Another extraordinary aspect of the power station discoveries was the fact that a surprisingly high proportion of the metal finds are made from pure metallic tin. This has not been noted before in Britain, but is probably due to the site’s naturally waterlogged conditions (which impede corrosion) and the fact that most tin items are very small and are unlikely to be spotted with the naked eye. Other tiny finds included individual bronze rivets from swords and daggers. These again indicate a degree of deliberate smashing and their discovery amply justifies the use of metal-detectors.

A crucible fragment that had been used to melt pure tin, was found on the Iron Age Cat’s Water dry land settlement of Fengate, just south of the power station, in 1975. This could indicate that some of the power station finds were made locally, perhaps for the sole purpose of ‘sacrifice’ to the waters. This suggestion might seem ridiculous were it not for the fact that many of the metal objects, such as the bronze swords, were clearly rather second-rate castings. We have already referred to the spearhead with mould material still in its socket, but at least two of the swords had been broken across major casting flaws and one must ask whether they could ever have been used in actual battle. Similarly the miniature Wilburton sword is too tiny to be an efficient fighting weapon. Could it be that much of this material was actually manufactured on site with deposition and ceremonial breakage in mind?

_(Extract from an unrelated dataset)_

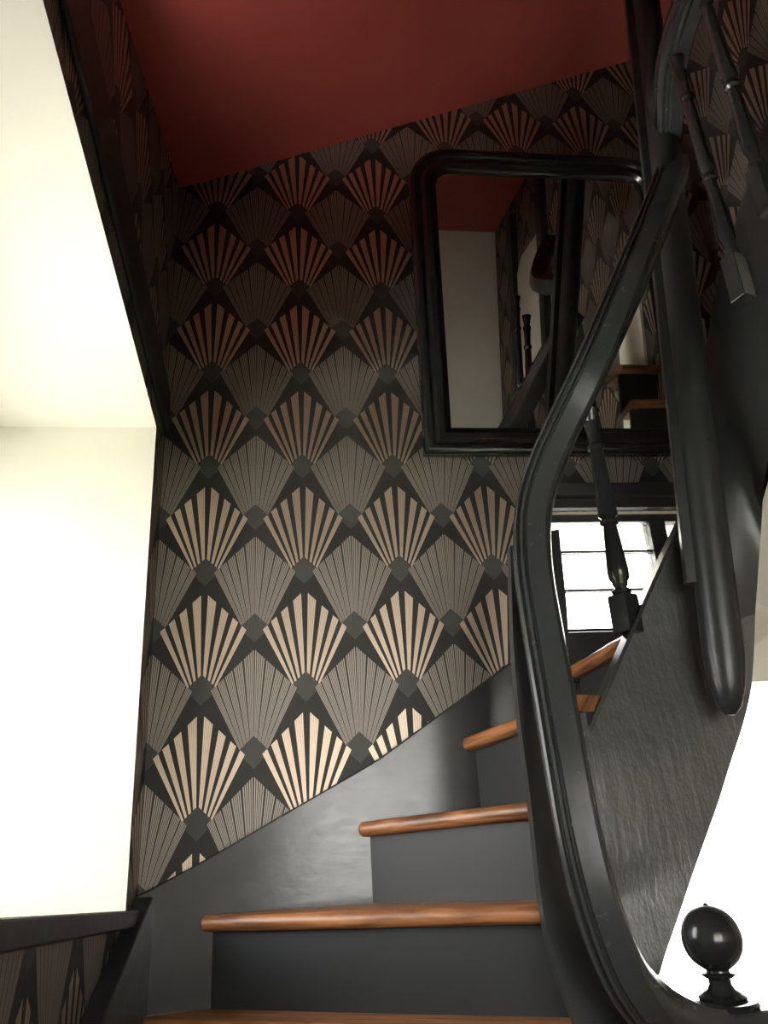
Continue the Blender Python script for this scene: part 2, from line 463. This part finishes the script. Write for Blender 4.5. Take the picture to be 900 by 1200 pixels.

Crucible, shale bracelet, dagger blade, pin, and antler harness cheek-piece, from the post alignment within the platform

 

It would be a mistake to give the impression that metalwork was the only material found at the power station sub-site. There were many animal bones, often of dogs, and numerous pot sherds, too. Whether these were deposited in the water along with the metalwork remains to be seen, however.

Death was a recurrent theme. We have already mentioned a body, found on the north-eastern side of the posts, and two thigh bones of a fairly tall person were also found on that side, but some way away from the articulated bones. At one point an area of posts had been used to dispose of loose human bones; over three individuals are represented and with the bones we found a broken shale bracelet and a complete boar’s tusk; these must surely be offerings of some sort and were probably associated with rites of passage to do with death.

One of the most remarkable aspects of Flag Fen is that metalwork continued to be deposited in and around the posts for several centuries after the last episode of rebuilding (around 900BC). This would suggest that even though we know that conditions in the Early Iron Age were growing wetter, the post alignment continues to be used as a causeway, presumably during the drier months of summer. Maybe, too, the site could have been visited by boat in the winter. Although most of the metalwork belongs to the Wilburton tradition of the Late Bronze Age, a significant amount of material, including such large items as swords, continued to be deposited in the subsequent Ewart Park (mid-tenth to eighth centuries BC) and Llyn Fawr (seventh century BC) phases of the Late Bronze Age. There are about twenty true Iron Age metal finds, including no less than two broken iron swords, the decorated bronze scabbard plate, an extraordinarily elaborate bronze plate brooch, numerous dress pins and the well-known shears in their wooden box. This is not a bad haul for a supposedly Bronze Age site!